EXERCISE OBJECTIVE:
Quote the whole listing exactly. Leave the pictures out of your copy.
---
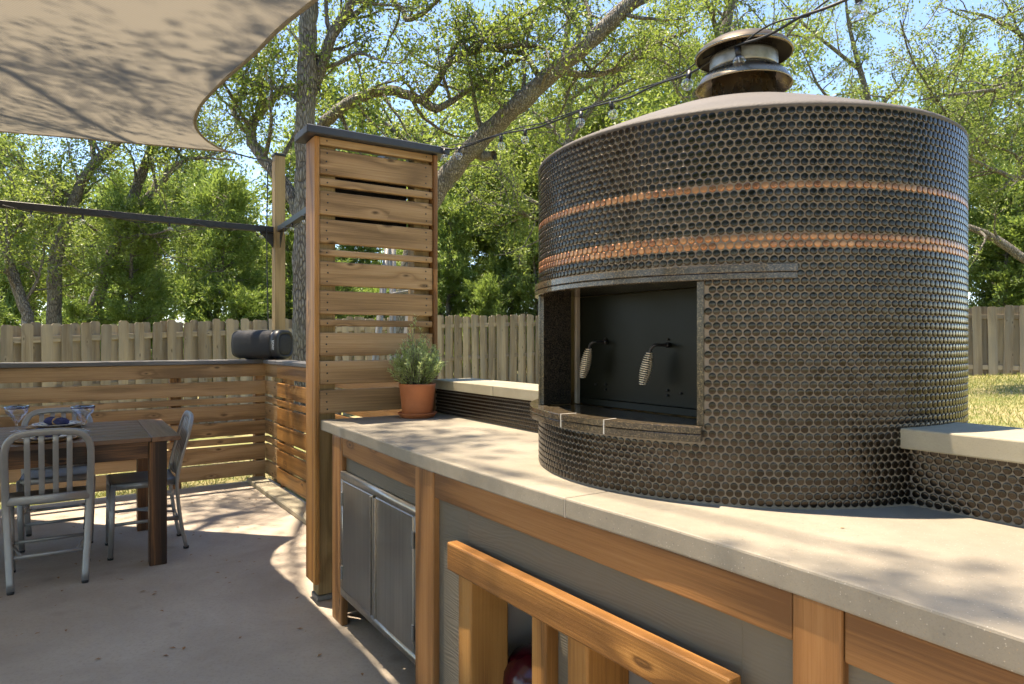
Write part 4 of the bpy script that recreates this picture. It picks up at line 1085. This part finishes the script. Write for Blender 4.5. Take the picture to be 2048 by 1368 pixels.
def ladder():
    a = pix(846, 345, 4.12); b = pix(846, 900, 4.12); b[2] = 0.0
    t = thing('step_ladder', (b[0], b[1], 0), 'grey aluminium step ladder stored behind the slatted tower', 'ladder')
    w = np.array([-0.25, 0.39, 0]); c = pix(842, 420, 4.05); d = pix(765, 900, 4.05); d[2] = 0.0; c = c.copy()
    for off in (0, 1):
        MB().tube([b + w * off, a + w * off], 0.022, 4, True, (0, 1, 0), 0.5).obj('front_rail', M['ladder'], t, None, False)
        MB().tube([d + w * off, c + w * off], 0.022, 4, True, (0, 1, 0), 0.5).obj('rear_rail', M['ladder'], t, None, False)
    for k in range(6):
        z = 0.3 + k * 0.33
        p = b + (a - b) * (z / a[2])
        MB().tube([p, p + w], 0.02, 4, True, (0, 0, 1), 0.4).obj('step', M['ladder'], t, None, False)
ladder()

# ------------------------------------------------------------------ picket fences beyond the patio
def fence_run(t, pts, tops, h, pitch, bw, rails):
    P = [np.array(p, float) for p in pts]
    for k in range(len(P) - 1):
        a, b = P[k], P[k + 1]; L = np.linalg.norm(b - a); n = int(L / pitch); d = (b - a) / L
        nr = Vector((d[1], -d[0], 0)); nr = nr if nr.y < 0 else -nr
        for i in range(n):
            u = (i + 0.5) / n; q = a + (b - a) * u; top = tops[k] * (1 - u) + tops[k + 1] * u + random.uniform(-0.03, 0.03)
            front = (i % 2 == 0) or random.random() < 0.04
            off = 0.03 if front else -0.03
            base = Vector((q[0], q[1], 0)) + nr * off
            H = h + 0.15
            key = round(H, 2)
            me = picket_mesh(H, bw)
            lean = random.uniform(-0.02, 0.02)
            Mx = axes(Zv + Vector((d[0], d[1], 0)) * lean, nr, base + Zv * (top - H / 2))
            link('picket', me, t, Mx)
        for rz in rails:
            p0 = Vector((a[0], a[1], tops[k] - rz)); p1 = Vector((b[0], b[1], tops[k + 1] - rz))
            board('rail', p0, p1, 0.085, 0.036, nr, M['fence'], t, 0.002)
_pk = {}
def picket_mesh(H, w):
    k = (round(H, 2), w)
    if k in _pk: return _pk[k]
    h = H / 2; y = w / 2; c = 0.028; T = 0.008
    prof = [(-h, -y), (h - c, -y), (h, -y + c), (h, y - c), (h - c, y), (-h, y)]
    V = [(x, -T, z) for x, z in prof] + [(x, T, z) for x, z in prof]; n = 6
    F = [list(range(n)), list(range(2 * n - 1, n - 1, -1))] + [[i, i + n, (i + 1) % n + n, (i + 1) % n] for i in range(n)]
    _pk[k] = mesh_py('picket', V, F, M['fence']); return _pk[k]
f1 = thing('picket_fence', (-5, 11.5, 0), 'weathered grey-brown picket fence running behind the slatted wall and tower', 'fence')
fence_run(f1, [(-7.9, 8.1), (-4.78, 12.0), (-0.28, 16.0), (1.6, 17.3)], [1.47, 1.69, 1.93, 2.0], 1.83, 0.122, 0.14, (0.22, 0.95, 1.65))
f2 = thing('picket_fence', (9.6, 13.0, 0.6), 'weathered picket fence across the lawn past the oven, seen at far right', 'fence')
fence_run(f2, [(7.6, 13.9), (10.6, 12.6), (13.0, 11.6)], [2.02, 1.96, 1.93], 1.32, 0.125, 0.152, (0.20, 1.18))

# ------------------------------------------------------------------ trees
def unit(v): return v / (np.linalg.norm(v) + 1e-9)
class Tree:
    def __init__(s, seed): s.r = np.random.default_rng(seed); s.w = MB(); s.thin = 1.0; s.lb = []; s.la = []; s.ln = []; s.ls = []
    def path(s, p, d, L, n, wig=0.35, up=0.0):
        P = [np.array(p, float)]; d = unit(np.array(d, float))
        for i in range(n):
            d = unit(d + s.r.normal(0, wig, 3) * 0.6 + np.array([0, 0, up])); P.append(P[-1] + d * L / n)
        return np.array(P)
    def leaves(s, P, n, size, spread):
        n = int(n * 1.8); size = size * 1.12
        u = s.r.uniform(0.15, 1.05, n) * (len(P) - 1); i = np.clip(u.astype(int), 0, len(P) - 2); f = (u - i)[:, None]
        pos = P[i] * (1 - f) + P[i + 1] * f + s.r.normal(0, spread, (n, 3))
        ax = s.r.normal(0, 1, (n, 3)) + unit(P[-1] - P[0]) * 0.7
        nr = s.r.normal(0, 0.75, (n, 3)) + np.array([0, 0, 0.9])
        s.lb.append(pos); s.la.append(ax); s.ln.append(nr); s.ls.append(size * s.r.uniform(0.65, 1.3, n))
    def limb(s, pts, r0, r1, sub=6, sublen=1.2, twigs=6, twlen=0.5, nleaf=30, size=0.05, start=0.25, n=None, rough=0.03, up=0.12, spread=0.07, sides=10, dirbias=None):
        P = spline(pts, n or max(8, len(pts) * 4)); P[1:-1] += s.r.normal(0, rough * r0 * 2, P[1:-1].shape)
        R = np.linspace(r0, r1, len(P)) * (1 + s.r.normal(0, 0.04, len(P)))
        s.w.tube(P, R, sides, False)
        for k in range(sub):
            u = start + (1 - start) * (k + s.r.random()) / sub; i = min(int(u * (len(P) - 1)), len(P) - 2); tan = unit(P[i + 1] - P[i])
            d = tan * 0.5 + s.r.normal(0, 0.75, 3) + np.array([0, 0, 0.25])
            if dirbias is not None: d = d + np.array(dirbias)
            L = sublen * s.r.uniform(0.55, 1.3); r = min(R[i] * 0.55, 0.012 + 0.018 * L) * s.thin
            Q = s.path(P[i], d, L, 7, 0.33, up * 0.4)
            s.w.tube(Q, np.linspace(r, 0.006, len(Q)), 6, False)
            for q in range(twigs):
                v = 0.25 + 0.75 * s.r.random(); j = min(int(v * 7), 6)
                e = unit(Q[j + 1] - Q[j]) * 0.5 + s.r.normal(0, 0.75, 3) + np.array([0, 0, 0.15])
                T = s.path(Q[j], e, twlen * s.r.uniform(0.6, 1.3), 4, 0.3, 0.02)
                s.w.tube(T, np.linspace(0.006, 0.0025, len(T)) * s.thin, 3, False)
                s.leaves(T, int(nleaf * s.r.uniform(0.6, 1.3)), size, spread)
        return P
    def finish(s, name, label, cat, loc, leafmat, group=None, aspect=0.46):
        t = thing(name, loc, label, cat, group)
        s.w.obj('trunk', M['bark'], t)
        if s.lb:
            L = np.concatenate(s.ls)
            link('crown', leaf_mesh('crown', np.vstack(s.lb), np.vstack(s.la), np.vstack(s.ln), L, L * aspect, leafmat), t)
        return t
def px_limb(seq, d0, d1=None):
    d1 = d0 if d1 is None else d1; n = len(seq)
    return [pix(x, y, d0 + (d1 - d0) * i / (n - 1)) for i, (x, y) in enumerate(seq)]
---
RESPONSE:
Write part 4 of the bpy script that recreates this picture. It picks up at line 1085. This part finishes the script. Write for Blender 4.5. Take the picture to be 2048 by 1368 pixels.
def ladder():
    a = pix(846, 345, 4.12); b = pix(846, 900, 4.12); b[2] = 0.0
    t = thing('step_ladder', (b[0], b[1], 0), 'grey aluminium step ladder stored behind the slatted tower', 'ladder')
    w = np.array([-0.25, 0.39, 0]); c = pix(842, 420, 4.05); d = pix(765, 900, 4.05); d[2] = 0.0; c = c.copy()
    for off in (0, 1):
        MB().tube([b + w * off, a + w * off], 0.022, 4, True, (0, 1, 0), 0.5).obj('front_rail', M['ladder'], t, None, False)
        MB().tube([d + w * off, c + w * off], 0.022, 4, True, (0, 1, 0), 0.5).obj('rear_rail', M['ladder'], t, None, False)
    for k in range(6):
        z = 0.3 + k * 0.33
        p = b + (a - b) * (z / a[2])
        MB().tube([p, p + w], 0.02, 4, True, (0, 0, 1), 0.4).obj('step', M['ladder'], t, None, False)
ladder()

# ------------------------------------------------------------------ picket fences beyond the patio
def fence_run(t, pts, tops, h, pitch, bw, rails):
    P = [np.array(p, float) for p in pts]
    for k in range(len(P) - 1):
        a, b = P[k], P[k + 1]; L = np.linalg.norm(b - a); n = int(L / pitch); d = (b - a) / L
        nr = Vector((d[1], -d[0], 0)); nr = nr if nr.y < 0 else -nr
        for i in range(n):
            u = (i + 0.5) / n; q = a + (b - a) * u; top = tops[k] * (1 - u) + tops[k + 1] * u + random.uniform(-0.03, 0.03)
            front = (i % 2 == 0) or random.random() < 0.04
            off = 0.03 if front else -0.03
            base = Vector((q[0], q[1], 0)) + nr * off
            H = h + 0.15
            key = round(H, 2)
            me = picket_mesh(H, bw)
            lean = random.uniform(-0.02, 0.02)
            Mx = axes(Zv + Vector((d[0], d[1], 0)) * lean, nr, base + Zv * (top - H / 2))
            link('picket', me, t, Mx)
        for rz in rails:
            p0 = Vector((a[0], a[1], tops[k] - rz)); p1 = Vector((b[0], b[1], tops[k + 1] - rz))
            board('rail', p0, p1, 0.085, 0.036, nr, M['fence'], t, 0.002)
_pk = {}
def picket_mesh(H, w):
    k = (round(H, 2), w)
    if k in _pk: return _pk[k]
    h = H / 2; y = w / 2; c = 0.028; T = 0.008
    prof = [(-h, -y), (h - c, -y), (h, -y + c), (h, y - c), (h - c, y), (-h, y)]
    V = [(x, -T, z) for x, z in prof] + [(x, T, z) for x, z in prof]; n = 6
    F = [list(range(n)), list(range(2 * n - 1, n - 1, -1))] + [[i, i + n, (i + 1) % n + n, (i + 1) % n] for i in range(n)]
    _pk[k] = mesh_py('picket', V, F, M['fence']); return _pk[k]
f1 = thing('picket_fence', (-5, 11.5, 0), 'weathered grey-brown picket fence running behind the slatted wall and tower', 'fence')
fence_run(f1, [(-7.9, 8.1), (-4.78, 12.0), (-0.28, 16.0), (1.6, 17.3)], [1.47, 1.69, 1.93, 2.0], 1.83, 0.122, 0.14, (0.22, 0.95, 1.65))
f2 = thing('picket_fence', (9.6, 13.0, 0.6), 'weathered picket fence across the lawn past the oven, seen at far right', 'fence')
fence_run(f2, [(7.6, 13.9), (10.6, 12.6), (13.0, 11.6)], [2.02, 1.96, 1.93], 1.32, 0.125, 0.152, (0.20, 1.18))

# ------------------------------------------------------------------ trees
def unit(v): return v / (np.linalg.norm(v) + 1e-9)
class Tree:
    def __init__(s, seed): s.r = np.random.default_rng(seed); s.w = MB(); s.thin = 1.0; s.lb = []; s.la = []; s.ln = []; s.ls = []
    def path(s, p, d, L, n, wig=0.35, up=0.0):
        P = [np.array(p, float)]; d = unit(np.array(d, float))
        for i in range(n):
            d = unit(d + s.r.normal(0, wig, 3) * 0.6 + np.array([0, 0, up])); P.append(P[-1] + d * L / n)
        return np.array(P)
    def leaves(s, P, n, size, spread):
        n = int(n * 1.8); size = size * 1.12
        u = s.r.uniform(0.15, 1.05, n) * (len(P) - 1); i = np.clip(u.astype(int), 0, len(P) - 2); f = (u - i)[:, None]
        pos = P[i] * (1 - f) + P[i + 1] * f + s.r.normal(0, spread, (n, 3))
        ax = s.r.normal(0, 1, (n, 3)) + unit(P[-1] - P[0]) * 0.7
        nr = s.r.normal(0, 0.75, (n, 3)) + np.array([0, 0, 0.9])
        s.lb.append(pos); s.la.append(ax); s.ln.append(nr); s.ls.append(size * s.r.uniform(0.65, 1.3, n))
    def limb(s, pts, r0, r1, sub=6, sublen=1.2, twigs=6, twlen=0.5, nleaf=30, size=0.05, start=0.25, n=None, rough=0.03, up=0.12, spread=0.07, sides=10, dirbias=None):
        P = spline(pts, n or max(8, len(pts) * 4)); P[1:-1] += s.r.normal(0, rough * r0 * 2, P[1:-1].shape)
        R = np.linspace(r0, r1, len(P)) * (1 + s.r.normal(0, 0.04, len(P)))
        s.w.tube(P, R, sides, False)
        for k in range(sub):
            u = start + (1 - start) * (k + s.r.random()) / sub; i = min(int(u * (len(P) - 1)), len(P) - 2); tan = unit(P[i + 1] - P[i])
            d = tan * 0.5 + s.r.normal(0, 0.75, 3) + np.array([0, 0, 0.25])
            if dirbias is not None: d = d + np.array(dirbias)
            L = sublen * s.r.uniform(0.55, 1.3); r = min(R[i] * 0.55, 0.012 + 0.018 * L) * s.thin
            Q = s.path(P[i], d, L, 7, 0.33, up * 0.4)
            s.w.tube(Q, np.linspace(r, 0.006, len(Q)), 6, False)
            for q in range(twigs):
                v = 0.25 + 0.75 * s.r.random(); j = min(int(v * 7), 6)
                e = unit(Q[j + 1] - Q[j]) * 0.5 + s.r.normal(0, 0.75, 3) + np.array([0, 0, 0.15])
                T = s.path(Q[j], e, twlen * s.r.uniform(0.6, 1.3), 4, 0.3, 0.02)
                s.w.tube(T, np.linspace(0.006, 0.0025, len(T)) * s.thin, 3, False)
                s.leaves(T, int(nleaf * s.r.uniform(0.6, 1.3)), size, spread)
        return P
    def finish(s, name, label, cat, loc, leafmat, group=None, aspect=0.46):
        t = thing(name, loc, label, cat, group)
        s.w.obj('trunk', M['bark'], t)
        if s.lb:
            L = np.concatenate(s.ls)
            link('crown', leaf_mesh('crown', np.vstack(s.lb), np.vstack(s.la), np.vstack(s.ln), L, L * aspect, leafmat), t)
        return t
def px_limb(seq, d0, d1=None):
    d1 = d0 if d1 is None else d1; n = len(seq)
    return [pix(x, y, d0 + (d1 - d0) * i / (n - 1)) for i, (x, y) in enumerate(seq)]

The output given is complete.